In response to the investigation, Joe Osborne, a spokesperson for Scale AI, clarified that the initial scrutiny began under the previous presidential administration, suggesting the company’s work was misunderstood by regulators. Osborne noted that the ongoing conversations with the DOL have been productive, emphasizing Scale AI’s role in providing flexible employment opportunities within the AI sector.
“Hundreds of thousands of people use our platform to showcase their skills and earn extra money,” Osborne highlighted, adding that feedback from contractors has been overwhelmingly positive.
Despite the popularity of Scale AI’s platform, the company recently faced two significant lawsuits filed in December 2024 and January 2025 by former workers. These lawsuits accuse Scale AI of misclassifying workers as independent contractors, depriving them of fundamental employee protections such as overtime pay, minimum wage standards, and paid sick leave. Scale AI has vehemently denied these allegations, asserting full legal compliance and commitment to fair compensation that meets or exceeds local wage benchmarks.
Additionally, Scale AI’s international labor practices previously attracted scrutiny. A Washington Post investigation in 2023 reported concerns from overseas contractors about low wages and demanding workloads. In response, Scale AI claimed it continually adjusts and improves pay rates for international contractors.
The DOL regularly resolves such investigations through administrative means. However, companies found violating labor laws could face fines, be compelled to reclassify contractors as employees, or even face criminal penalties.

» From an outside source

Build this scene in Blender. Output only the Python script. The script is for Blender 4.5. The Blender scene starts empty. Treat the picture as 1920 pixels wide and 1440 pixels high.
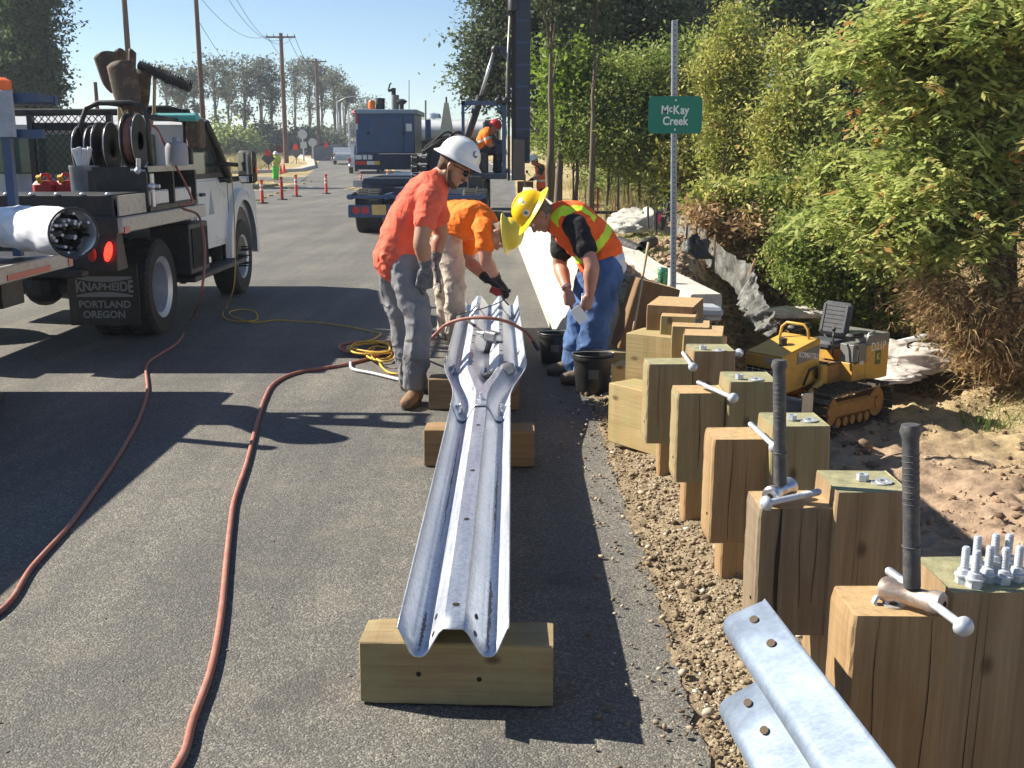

A similar case involving Qwick, a hotel staffing startup, concluded in February 2024 with a $2.1 million settlement. As part of the settlement, Qwick agreed to classify all California-based workers on its platform as employees.
Meanwhile, Scale AI maintains a close relationship with key figures in the current presidential administration. Its CEO Alexandr Wang notably attended Donald Trump’s January inauguration alongside other Silicon Valley executives. Additionally, Scale AI’s former managing director, Michael Kratsios, was nominated by President Trump to lead the White House Office of Science and Technology Policy. Kratsios previously served as the U.S. chief technology officer and is awaiting Senate confirmation for his new role, although this position holds no direct influence over DOL activities.
Michael Petersen, a spokesperson for the Department of Labor, maintained the agency’s long-standing policy of neither confirming nor denying ongoing investigations.